Bmobile's 30 million dollar questions...

Which comes first the product or the marketing? The chicken or the egg?
Pesky questions that they are. They require careful thinking even when you’re planning a concert.
If you are the largest telecommunications company in the country, used to throwing around your advertising might, you’d probably think it’s the product. Because once you have the product, especially if it is as attractive and commercial as Beyonce, you probably figure all you have to do is throw your advertising dollar behind it and voila, you can count on your pot of gold.
That’s foolish. Stupid really.
Marketing is not the same as advertising. In 2010, advertising is a sliver of what marketing is, and in fact, it is pretty clear that the marketing has to come before the product, not after.
And so onto the Beyonce and the B Mobile equation.
Great product + poor planning - expert events management + huge advertising spend - marketing thinking = 1 of the most spectacular event/concert failures in recent history (barring Machel Montano stand collapsing incident concert over a decade ago).
Here’s the essential factor that B mobile’s brand managers forgot.Just about every successful product or service is the result of smart marketing thinking first. Sure it’s super desirable to have a great product but the role of the product is to make the marketing story come true. It’s not at all difficult to conceive. In fact, the marketing thinking for the Beyonce concert should have been built on some very fundamental questions:
1) Who is the concert for?
2) How will the audience be segmented?
3) What will add value to their individual experience so that each person walks out of the concert as a brand loyalist?
4) What systems will be put in place to ensure the product is enjoyed with maximum pleasure?
5) Who will comprise the team that ensures the effective delivery of the events system?
6) What is the experience of the team?
7) What checks and balances will be put in place to make sure the brand is never compromised in the process?
These are smart questions because if you rush to advertise the product without thinking through the marketing systems, you’ve already lost the essence of the thing.
To be frank, I was not among the nay sayers that knocked TSTT/Bmobile for bringing Beyonce to Trinidad or aligning their brand to the mega superstar's light. In an overcrowded market place with an inattentive audience, it is the conundrum of all brand managers: how to draw the right kind of attention and create something so interesting and so valuable that people will cause people to not only spend their time and money and also sit up and take note. ROI is not always about the bottom line in the short term. Sometimes the marathon run of building good will and reputation can leave your competitors standing in the dust.

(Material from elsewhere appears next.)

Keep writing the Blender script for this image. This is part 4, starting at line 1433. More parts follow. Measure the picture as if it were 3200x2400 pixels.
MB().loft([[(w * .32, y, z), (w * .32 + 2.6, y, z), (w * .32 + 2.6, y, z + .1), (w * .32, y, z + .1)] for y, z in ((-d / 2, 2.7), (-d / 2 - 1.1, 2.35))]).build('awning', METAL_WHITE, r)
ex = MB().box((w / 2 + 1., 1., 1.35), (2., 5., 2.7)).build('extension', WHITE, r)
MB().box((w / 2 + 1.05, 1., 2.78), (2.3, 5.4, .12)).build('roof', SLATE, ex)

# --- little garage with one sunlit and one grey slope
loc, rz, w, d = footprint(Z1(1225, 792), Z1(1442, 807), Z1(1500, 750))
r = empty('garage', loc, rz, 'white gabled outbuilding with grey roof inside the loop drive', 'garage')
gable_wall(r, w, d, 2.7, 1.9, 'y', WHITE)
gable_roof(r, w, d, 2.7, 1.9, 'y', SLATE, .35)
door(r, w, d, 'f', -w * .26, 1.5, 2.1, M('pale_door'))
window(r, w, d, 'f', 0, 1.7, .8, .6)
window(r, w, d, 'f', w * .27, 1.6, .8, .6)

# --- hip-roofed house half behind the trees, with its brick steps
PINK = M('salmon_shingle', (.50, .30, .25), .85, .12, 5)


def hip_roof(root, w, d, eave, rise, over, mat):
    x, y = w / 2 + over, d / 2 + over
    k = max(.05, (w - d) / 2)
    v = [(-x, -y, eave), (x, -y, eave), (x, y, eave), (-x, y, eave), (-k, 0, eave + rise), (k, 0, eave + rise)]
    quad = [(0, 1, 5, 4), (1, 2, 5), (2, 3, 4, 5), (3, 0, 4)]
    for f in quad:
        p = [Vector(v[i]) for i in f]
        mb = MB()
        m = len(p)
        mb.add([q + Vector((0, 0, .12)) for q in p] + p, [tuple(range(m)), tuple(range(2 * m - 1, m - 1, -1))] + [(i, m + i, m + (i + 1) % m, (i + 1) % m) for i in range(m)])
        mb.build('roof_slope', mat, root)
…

Still, when this party was over the only dust was that of the Savannah and it was blowing all over the TSTT’s face. There were several mistakes made on the night Beyonce graced the Savannah stage. They are already described eloquently and angrily here. But I’ll focus briefly on 2, the events management and the company’s use of social media.
Events Management
Not giving the project to event experts was a fundamental mistake. No project should be conceived in a vacuum, no decision should be made in isolation and no negotiation can happen with a muddied sheet of paper when it comes to events planning. Clearly the lead events team simply did not have the expertise? But here’s the bigger question, why did TSTT and Bmobile not sense this? In events planning, you go through the systems during several meetings with the client, you explain the systems, you work through the issues, you present your plans. With everyone around the table and with the client in the lead, thorny issues are spotted and thrashed out. Clearly this did not happen. TSTT did not exercise enough due diligence and as a consequence their brand was severely compromised.
Social Media
For over the decade that I have been writing about Public Relations, I have always maintained that the process of communication is a great litmus test of the transparency and honesty of a company. So here’s another question for Bmobile. Why did they use facebook for weeks before the concert to communicate with their fans and yet when the crisis hit the rooftop last week TSTT/Bmobile remained silent. There was no apology, no statement, no admittance of the technical mistakes made, no explanation of what went wrong on their social media streams. That should have happened within the first 24 hours of the mess. Instead in its absence, fans took to Bmobile’s facebook to paint their corporate wall in the most colorful language. And from the company, not a peep.
Marketing will always be an art and a science. You test. You measure. You do the math. You try to understand the impact of your spend and your message in the market at the time its dissemination, and even long after. That’s the science part. And then there’s the art. And here it is not about the fancy billboards and the advertising spend. In the age of social media it really was about how Bmobile used the concert and the experience to inspire and connect. It was about how they worked to create a brand movement by surprising their stakeholders with the most amazing of experiences.
In both the science and the art Bmobile failed simply because they forgot for a mammoth moment, that the chicken never, ever comes before the egg.